Ketekunan seseorang melakukan dosa kecil dan pembiakannya bisa berakibat ditangguhkan pengampunannya. Di sini ada semacam hukum moral yang melekat dalam kaitan pelanggaran yang dikategorikan dosa. Setiap perbuatan dosa yang dipandang besar oleh pelakunya, disisi Allah Swt dosa itu menjadi kecil. Sebaliknya, apabila ia dipandang kecil atau diremehkan oleh pelakunya, disisi Allah justru ia menjadi besar. Dosa kecil yang dilakukan karena tidak memiliki rasa malu, tidak peduli, tidak takut dan meremehkannya bisa mengakibatkan nilai pelanggarannya sama dengan dosa besar, bahkan bisa menjadi puncak dosa besar.

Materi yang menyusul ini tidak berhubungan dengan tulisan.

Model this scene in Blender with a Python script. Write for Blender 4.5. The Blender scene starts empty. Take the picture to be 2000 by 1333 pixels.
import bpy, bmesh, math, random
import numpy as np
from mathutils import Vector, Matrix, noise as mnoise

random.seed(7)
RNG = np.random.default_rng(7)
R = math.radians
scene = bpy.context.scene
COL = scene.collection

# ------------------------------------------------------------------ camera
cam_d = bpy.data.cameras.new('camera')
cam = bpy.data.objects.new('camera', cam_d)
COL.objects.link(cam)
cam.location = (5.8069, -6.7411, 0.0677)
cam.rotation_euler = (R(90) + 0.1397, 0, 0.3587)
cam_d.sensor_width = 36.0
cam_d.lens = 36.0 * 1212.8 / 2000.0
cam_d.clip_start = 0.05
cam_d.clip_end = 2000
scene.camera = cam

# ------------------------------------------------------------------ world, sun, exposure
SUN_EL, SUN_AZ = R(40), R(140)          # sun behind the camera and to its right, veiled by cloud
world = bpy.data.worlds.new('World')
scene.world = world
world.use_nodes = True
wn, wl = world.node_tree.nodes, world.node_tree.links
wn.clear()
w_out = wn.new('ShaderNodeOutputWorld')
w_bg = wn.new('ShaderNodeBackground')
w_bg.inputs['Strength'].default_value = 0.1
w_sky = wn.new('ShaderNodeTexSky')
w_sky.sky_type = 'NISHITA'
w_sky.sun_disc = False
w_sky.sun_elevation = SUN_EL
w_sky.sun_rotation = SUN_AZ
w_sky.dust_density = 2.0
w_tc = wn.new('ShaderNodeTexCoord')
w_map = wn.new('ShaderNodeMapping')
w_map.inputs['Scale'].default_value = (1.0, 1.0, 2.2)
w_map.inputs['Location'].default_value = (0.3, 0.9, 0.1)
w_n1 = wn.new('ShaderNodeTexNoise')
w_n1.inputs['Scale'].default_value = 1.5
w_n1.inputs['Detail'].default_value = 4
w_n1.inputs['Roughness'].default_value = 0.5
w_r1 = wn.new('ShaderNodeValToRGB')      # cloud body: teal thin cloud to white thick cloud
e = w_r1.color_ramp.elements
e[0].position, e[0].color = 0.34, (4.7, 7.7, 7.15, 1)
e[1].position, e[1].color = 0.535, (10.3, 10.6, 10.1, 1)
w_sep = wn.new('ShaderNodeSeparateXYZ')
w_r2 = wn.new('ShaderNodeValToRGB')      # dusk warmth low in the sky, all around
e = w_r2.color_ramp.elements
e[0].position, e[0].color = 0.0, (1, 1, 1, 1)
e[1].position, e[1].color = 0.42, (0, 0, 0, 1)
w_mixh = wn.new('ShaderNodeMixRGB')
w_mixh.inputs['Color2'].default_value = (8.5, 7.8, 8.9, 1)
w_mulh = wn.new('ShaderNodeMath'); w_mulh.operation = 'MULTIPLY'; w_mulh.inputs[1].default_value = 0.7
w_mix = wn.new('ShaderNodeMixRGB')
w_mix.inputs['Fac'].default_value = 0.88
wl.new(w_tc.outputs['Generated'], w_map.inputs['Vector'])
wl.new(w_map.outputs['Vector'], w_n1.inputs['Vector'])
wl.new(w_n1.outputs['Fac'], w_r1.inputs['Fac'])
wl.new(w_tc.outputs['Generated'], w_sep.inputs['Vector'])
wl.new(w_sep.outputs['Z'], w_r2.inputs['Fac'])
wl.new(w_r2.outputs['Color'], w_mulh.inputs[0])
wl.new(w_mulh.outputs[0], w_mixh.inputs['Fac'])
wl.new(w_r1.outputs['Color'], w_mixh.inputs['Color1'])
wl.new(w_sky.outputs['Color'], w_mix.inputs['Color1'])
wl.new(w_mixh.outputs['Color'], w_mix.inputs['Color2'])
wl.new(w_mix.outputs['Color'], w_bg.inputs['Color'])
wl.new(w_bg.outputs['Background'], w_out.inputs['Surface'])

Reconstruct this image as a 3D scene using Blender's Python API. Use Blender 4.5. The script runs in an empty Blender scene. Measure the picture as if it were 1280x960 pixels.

Atas dasar itu sepatutnya kita memiliki kehati-hatian yang tinggi terhadap semua jenis pelanggaran diketegorikan sebagai dosa kecil sebagaimana diperingatkan Rasulullah Saw, ”Berhati-hatilah kalian terhadap dosa-doa yang dianggap remeh. Sebagaimana suatu kaum yang singgah di satu lembah, lalu seseorang datang dengan membawa ranting kayu bakar. Kemudian datang pula seseorang dengan membawa ranting kayu bakar yang lain sehingga dengan ranting-ranting itu mereka dapat memasak roti mereka. Sesungguhnya dosa-dosa yang dianggap remeh itu jika pelakunya dihisab, niscaya akan membinasakannya.” (HR, Ahmad).